Gulan: The relationship between democracy and economic growth is frequently argued, with some claiming that the expansion of democracy is inextricably linked to economic growth and an improvement in citizens' income and wellbeing. What is your opinion on this?

Professor Michael Mousseau: Democracy, indeed, goes hand in hand with economic growth and development. It is also true, however, that neither income nor democracy alone can cause the other. High-income democracy needs two things: a government that protects the rule of law in property rights and contracts, and rising commerce. A good government without rising commerce cannot last, as disaffected groups rebel and challenge it. Rising commerce without good government cannot last, as few can trust the government’s protection of property rights and contracts. The trick is to get good governance and rising commerce simultaneously. Then, as the economy develops, the government can become more firmly democratic.

Gulan: Some analysts and observers highlight China's excellent economic performance despite the fact that the country is ruled by an authoritarian system. Do you think what is happening in China will serve as an alternate model for democracy?

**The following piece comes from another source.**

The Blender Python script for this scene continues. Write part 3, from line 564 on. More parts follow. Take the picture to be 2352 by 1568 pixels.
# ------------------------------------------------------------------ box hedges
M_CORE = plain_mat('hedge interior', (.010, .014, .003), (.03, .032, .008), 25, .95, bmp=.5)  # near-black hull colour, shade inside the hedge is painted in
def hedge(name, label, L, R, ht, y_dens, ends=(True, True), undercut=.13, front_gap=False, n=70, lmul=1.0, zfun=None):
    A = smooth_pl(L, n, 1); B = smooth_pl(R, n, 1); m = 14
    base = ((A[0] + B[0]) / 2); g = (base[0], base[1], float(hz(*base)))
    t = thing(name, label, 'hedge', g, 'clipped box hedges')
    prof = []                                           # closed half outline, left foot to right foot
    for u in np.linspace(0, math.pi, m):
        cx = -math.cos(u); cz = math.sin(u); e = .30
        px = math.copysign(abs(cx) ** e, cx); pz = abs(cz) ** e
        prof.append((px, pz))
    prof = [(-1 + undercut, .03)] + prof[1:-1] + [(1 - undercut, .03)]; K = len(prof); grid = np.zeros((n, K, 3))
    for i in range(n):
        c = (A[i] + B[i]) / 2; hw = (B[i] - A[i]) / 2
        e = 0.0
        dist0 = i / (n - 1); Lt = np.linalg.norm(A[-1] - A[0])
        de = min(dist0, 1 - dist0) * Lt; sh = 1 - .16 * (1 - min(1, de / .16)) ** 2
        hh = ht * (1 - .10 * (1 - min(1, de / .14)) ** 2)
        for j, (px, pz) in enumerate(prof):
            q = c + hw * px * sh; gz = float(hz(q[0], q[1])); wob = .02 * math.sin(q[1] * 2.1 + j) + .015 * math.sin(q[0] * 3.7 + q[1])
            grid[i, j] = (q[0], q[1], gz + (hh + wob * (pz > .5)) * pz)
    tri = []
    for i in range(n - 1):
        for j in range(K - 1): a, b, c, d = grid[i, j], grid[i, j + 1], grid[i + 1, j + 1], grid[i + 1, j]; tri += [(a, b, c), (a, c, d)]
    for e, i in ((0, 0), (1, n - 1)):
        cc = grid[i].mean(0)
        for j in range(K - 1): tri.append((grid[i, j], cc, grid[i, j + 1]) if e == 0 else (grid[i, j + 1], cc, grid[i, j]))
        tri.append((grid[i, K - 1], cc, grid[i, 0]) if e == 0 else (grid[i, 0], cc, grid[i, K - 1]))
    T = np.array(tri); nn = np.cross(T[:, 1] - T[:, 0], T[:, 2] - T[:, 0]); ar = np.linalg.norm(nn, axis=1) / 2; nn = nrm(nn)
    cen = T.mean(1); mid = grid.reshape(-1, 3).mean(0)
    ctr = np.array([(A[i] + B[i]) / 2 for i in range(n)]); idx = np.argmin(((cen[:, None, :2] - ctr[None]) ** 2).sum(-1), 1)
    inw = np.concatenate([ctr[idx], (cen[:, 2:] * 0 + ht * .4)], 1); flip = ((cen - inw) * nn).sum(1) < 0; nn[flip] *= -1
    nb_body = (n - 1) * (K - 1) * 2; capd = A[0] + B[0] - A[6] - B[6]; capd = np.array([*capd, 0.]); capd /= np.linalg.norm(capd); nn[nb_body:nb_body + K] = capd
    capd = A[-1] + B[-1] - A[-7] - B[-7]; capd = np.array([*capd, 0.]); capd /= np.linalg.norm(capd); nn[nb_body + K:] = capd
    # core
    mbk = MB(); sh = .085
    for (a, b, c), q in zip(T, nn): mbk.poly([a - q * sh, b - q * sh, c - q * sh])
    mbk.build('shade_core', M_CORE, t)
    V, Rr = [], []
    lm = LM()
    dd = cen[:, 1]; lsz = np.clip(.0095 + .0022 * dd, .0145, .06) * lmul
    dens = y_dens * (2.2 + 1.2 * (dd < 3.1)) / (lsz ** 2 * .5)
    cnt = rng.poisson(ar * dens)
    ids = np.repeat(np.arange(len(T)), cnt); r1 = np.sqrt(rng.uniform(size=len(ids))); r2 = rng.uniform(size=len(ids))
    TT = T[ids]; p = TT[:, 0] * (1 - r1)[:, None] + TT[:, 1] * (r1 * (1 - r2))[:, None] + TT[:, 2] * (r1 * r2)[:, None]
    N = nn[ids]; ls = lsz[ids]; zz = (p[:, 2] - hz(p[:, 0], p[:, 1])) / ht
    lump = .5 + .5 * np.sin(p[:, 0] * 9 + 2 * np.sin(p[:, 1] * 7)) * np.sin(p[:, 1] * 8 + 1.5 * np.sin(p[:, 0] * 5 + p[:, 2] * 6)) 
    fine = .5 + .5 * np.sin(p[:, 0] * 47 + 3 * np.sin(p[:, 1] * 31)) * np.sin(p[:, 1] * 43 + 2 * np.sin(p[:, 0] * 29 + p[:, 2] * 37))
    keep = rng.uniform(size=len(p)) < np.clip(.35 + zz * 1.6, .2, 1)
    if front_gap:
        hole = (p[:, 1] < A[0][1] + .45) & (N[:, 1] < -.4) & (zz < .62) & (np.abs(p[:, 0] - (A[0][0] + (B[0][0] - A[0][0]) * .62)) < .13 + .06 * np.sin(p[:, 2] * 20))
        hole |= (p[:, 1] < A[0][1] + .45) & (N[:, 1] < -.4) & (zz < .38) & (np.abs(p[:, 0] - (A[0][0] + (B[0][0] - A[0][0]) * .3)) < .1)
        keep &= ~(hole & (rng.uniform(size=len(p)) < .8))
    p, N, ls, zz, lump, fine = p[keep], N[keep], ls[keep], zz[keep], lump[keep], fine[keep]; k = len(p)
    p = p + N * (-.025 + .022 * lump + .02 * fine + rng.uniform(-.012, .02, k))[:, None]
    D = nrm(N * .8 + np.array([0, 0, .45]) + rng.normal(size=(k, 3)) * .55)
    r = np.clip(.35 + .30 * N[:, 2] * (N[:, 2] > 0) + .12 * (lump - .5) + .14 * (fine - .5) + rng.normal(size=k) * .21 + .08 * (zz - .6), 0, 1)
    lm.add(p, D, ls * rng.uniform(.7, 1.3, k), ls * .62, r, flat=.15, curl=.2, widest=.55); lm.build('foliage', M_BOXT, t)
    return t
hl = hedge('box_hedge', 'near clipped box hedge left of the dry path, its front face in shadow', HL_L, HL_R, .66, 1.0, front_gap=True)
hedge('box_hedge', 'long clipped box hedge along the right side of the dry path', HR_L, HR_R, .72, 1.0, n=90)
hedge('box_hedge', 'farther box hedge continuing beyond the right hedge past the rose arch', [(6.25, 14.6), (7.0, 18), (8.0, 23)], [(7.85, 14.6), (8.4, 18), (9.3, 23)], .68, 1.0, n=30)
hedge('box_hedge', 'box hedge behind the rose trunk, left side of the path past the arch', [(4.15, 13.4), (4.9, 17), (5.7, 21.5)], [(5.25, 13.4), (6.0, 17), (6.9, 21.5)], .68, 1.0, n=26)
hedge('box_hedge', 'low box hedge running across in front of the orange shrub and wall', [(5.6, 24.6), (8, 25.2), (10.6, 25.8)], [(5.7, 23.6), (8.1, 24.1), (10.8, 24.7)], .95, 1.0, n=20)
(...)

Professor Michael Mousseau: China is not an alternative model for any country. China’s success can be attributed to several factors unique to China: a vast population, a highly effective police state, and a dictatorship determined to make China the manufacturing center of the world. These factors made investments in China more promising than elsewhere because international corporations could expect a reliably supportive government, a compliant and cheap workforce, and an economy that supplied most other manufacturing needs. However, China’s per capita income level is still relatively low and likely to stay that way. It is a relatively straightforward matter to attract foreign investments for simple manufacturing. Higher-end investment, however, requires a level of trust that a police state cannot have. Therefore, China will not reach high-income status and converge with the economies of the industrial democracies until its government becomes accountable, which its leaders seem unwilling to do.